How do you find the median of a set of values when there is an even number of values?

1 Answer
Feb 12, 2015

The median of a set of numbers containing an even number of numbers is defined to be the average of the two "central" values;
it is a value which splits the set so exactly half the numbers in the set are less than it and exactly half are greater than it.

If #S = { 2, 4, 5, 7, 9, 14, 17, 25}# (note that for simplicity I have re-arranged the elements of this set to be in ascending order).

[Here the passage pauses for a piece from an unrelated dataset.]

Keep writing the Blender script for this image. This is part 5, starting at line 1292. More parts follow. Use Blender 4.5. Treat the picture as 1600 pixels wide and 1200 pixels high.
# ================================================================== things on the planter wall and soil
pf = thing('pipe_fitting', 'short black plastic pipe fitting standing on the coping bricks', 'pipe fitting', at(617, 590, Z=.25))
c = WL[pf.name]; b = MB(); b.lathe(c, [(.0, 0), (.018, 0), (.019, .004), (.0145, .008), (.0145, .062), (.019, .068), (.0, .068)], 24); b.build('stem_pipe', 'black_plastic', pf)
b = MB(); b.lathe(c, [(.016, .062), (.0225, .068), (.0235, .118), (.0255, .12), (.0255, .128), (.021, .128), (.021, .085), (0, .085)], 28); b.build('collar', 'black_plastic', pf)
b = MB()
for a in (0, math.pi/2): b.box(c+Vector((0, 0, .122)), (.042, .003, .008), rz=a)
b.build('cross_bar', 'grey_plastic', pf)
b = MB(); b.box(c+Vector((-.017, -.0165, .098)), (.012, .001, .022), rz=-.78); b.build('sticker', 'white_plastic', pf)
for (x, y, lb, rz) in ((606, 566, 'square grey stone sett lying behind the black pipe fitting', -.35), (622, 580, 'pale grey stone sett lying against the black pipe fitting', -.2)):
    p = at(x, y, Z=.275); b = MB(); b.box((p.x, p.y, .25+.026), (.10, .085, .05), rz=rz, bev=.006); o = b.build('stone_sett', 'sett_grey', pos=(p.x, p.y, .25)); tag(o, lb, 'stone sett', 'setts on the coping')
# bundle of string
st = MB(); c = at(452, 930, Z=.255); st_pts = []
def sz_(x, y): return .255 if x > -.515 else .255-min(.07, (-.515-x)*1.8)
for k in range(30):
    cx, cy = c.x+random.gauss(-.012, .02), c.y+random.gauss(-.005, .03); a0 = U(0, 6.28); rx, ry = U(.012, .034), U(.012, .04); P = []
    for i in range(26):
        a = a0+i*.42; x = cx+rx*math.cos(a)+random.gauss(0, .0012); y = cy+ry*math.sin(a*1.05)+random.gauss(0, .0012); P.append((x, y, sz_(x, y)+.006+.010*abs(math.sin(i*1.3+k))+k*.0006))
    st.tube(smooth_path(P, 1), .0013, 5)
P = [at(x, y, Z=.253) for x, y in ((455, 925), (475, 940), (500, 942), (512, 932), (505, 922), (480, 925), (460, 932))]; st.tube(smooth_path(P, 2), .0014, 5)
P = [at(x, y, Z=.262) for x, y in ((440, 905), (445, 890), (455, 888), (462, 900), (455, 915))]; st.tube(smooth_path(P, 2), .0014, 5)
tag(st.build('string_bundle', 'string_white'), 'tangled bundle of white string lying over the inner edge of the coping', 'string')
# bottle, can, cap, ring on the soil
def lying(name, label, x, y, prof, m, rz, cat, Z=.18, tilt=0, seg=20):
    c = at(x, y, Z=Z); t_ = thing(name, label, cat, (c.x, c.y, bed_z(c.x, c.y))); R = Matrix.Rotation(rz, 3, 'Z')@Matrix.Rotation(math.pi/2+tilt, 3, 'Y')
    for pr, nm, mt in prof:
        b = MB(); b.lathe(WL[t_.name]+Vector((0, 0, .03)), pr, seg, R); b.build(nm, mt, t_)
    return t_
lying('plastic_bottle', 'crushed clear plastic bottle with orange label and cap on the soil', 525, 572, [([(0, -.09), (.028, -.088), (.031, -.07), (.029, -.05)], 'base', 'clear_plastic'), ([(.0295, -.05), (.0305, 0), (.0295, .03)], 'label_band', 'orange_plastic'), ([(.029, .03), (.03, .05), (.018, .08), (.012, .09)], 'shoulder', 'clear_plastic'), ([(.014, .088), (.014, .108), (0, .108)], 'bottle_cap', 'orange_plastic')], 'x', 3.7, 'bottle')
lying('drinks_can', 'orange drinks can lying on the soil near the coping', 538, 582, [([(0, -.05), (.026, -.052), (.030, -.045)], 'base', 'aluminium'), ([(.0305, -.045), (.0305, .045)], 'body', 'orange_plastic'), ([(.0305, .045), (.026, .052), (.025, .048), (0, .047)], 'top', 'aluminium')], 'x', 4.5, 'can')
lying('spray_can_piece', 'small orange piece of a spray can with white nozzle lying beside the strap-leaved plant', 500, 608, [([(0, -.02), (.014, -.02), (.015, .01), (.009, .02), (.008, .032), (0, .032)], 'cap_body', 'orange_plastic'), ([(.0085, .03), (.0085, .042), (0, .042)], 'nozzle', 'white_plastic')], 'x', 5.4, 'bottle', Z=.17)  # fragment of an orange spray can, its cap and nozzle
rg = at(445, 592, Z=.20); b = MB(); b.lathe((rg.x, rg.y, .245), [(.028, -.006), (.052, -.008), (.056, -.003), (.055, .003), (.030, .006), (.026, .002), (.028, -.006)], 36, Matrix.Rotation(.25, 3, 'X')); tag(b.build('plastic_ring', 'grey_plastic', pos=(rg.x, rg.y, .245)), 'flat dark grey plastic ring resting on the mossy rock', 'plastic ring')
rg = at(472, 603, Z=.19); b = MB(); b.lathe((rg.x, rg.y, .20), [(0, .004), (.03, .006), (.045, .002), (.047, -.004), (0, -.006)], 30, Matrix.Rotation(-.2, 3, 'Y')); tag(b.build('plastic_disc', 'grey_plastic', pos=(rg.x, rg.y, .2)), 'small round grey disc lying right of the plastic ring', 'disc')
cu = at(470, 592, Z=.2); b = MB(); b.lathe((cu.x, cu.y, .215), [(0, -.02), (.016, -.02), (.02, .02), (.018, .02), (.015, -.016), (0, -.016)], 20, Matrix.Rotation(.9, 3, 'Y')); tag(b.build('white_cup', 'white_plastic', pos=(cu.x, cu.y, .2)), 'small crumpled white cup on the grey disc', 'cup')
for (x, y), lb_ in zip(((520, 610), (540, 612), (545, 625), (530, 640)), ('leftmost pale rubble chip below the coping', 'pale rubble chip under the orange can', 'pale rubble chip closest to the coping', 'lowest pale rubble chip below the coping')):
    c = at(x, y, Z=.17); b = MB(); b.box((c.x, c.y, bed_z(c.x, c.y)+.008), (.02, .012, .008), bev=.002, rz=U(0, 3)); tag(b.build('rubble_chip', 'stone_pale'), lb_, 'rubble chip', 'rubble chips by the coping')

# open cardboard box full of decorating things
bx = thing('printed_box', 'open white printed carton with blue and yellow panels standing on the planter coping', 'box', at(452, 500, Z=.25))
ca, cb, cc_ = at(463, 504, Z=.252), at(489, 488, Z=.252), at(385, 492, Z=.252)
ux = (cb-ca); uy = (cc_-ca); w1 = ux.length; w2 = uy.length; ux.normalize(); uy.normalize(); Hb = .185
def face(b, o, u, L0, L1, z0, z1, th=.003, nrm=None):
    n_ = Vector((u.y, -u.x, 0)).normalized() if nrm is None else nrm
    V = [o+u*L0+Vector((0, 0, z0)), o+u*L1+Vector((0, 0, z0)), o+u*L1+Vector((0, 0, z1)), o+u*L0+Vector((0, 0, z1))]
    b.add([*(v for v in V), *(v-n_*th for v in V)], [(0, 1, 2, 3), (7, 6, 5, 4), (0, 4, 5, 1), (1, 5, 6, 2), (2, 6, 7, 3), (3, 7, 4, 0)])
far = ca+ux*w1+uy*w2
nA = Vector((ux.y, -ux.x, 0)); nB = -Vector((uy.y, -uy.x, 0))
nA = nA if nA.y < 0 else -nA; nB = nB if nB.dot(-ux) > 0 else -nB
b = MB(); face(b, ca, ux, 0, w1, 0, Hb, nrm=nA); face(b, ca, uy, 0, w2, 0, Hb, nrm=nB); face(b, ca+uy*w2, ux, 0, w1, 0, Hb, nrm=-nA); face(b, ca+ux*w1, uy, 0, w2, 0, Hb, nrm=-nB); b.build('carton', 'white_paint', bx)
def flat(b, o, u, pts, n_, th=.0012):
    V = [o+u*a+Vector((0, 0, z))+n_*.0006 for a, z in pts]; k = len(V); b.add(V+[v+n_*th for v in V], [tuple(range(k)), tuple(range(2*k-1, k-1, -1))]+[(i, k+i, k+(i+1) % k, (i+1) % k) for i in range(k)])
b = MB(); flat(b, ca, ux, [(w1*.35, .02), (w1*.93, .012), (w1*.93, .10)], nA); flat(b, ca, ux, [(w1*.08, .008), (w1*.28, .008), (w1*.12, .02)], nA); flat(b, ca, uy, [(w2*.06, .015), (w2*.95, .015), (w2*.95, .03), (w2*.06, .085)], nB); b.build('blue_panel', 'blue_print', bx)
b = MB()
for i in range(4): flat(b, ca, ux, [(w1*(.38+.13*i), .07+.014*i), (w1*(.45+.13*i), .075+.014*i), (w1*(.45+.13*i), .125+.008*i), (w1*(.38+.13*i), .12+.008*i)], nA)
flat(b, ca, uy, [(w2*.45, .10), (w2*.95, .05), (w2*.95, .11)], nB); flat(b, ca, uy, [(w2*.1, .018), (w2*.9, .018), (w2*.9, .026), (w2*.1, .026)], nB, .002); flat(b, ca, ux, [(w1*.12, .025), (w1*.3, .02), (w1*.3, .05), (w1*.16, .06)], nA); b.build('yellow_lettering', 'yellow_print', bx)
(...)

The median of #S# would be
#(7 + 9)/2 = 8#
Half of the values of #S#, namely #{2, 4, 5, 7}#, are less than the median #(8)#
half of the values of #S#, namely #{9, 14, 17, 25}#, are greater than the median #(8)#

One problem can arise if the median value occurs more than twice within the set. (Remember that a set of numbers can have duplicate values; for example, if the numbers are test scores from a class).

For example:
#T = { 2, 5, 5, 6, 6, 6, 6, 9}#

There is no true median value (in the sense that there is no value that separates the set into two subsets of equal size).

In this case the median would normally be taken to be #6# but care would need to be taken in its application.

(Fortunately this normally only happens with fairly large sets where the difference in size between the "less than" subset and the "greater than" subset is not significant).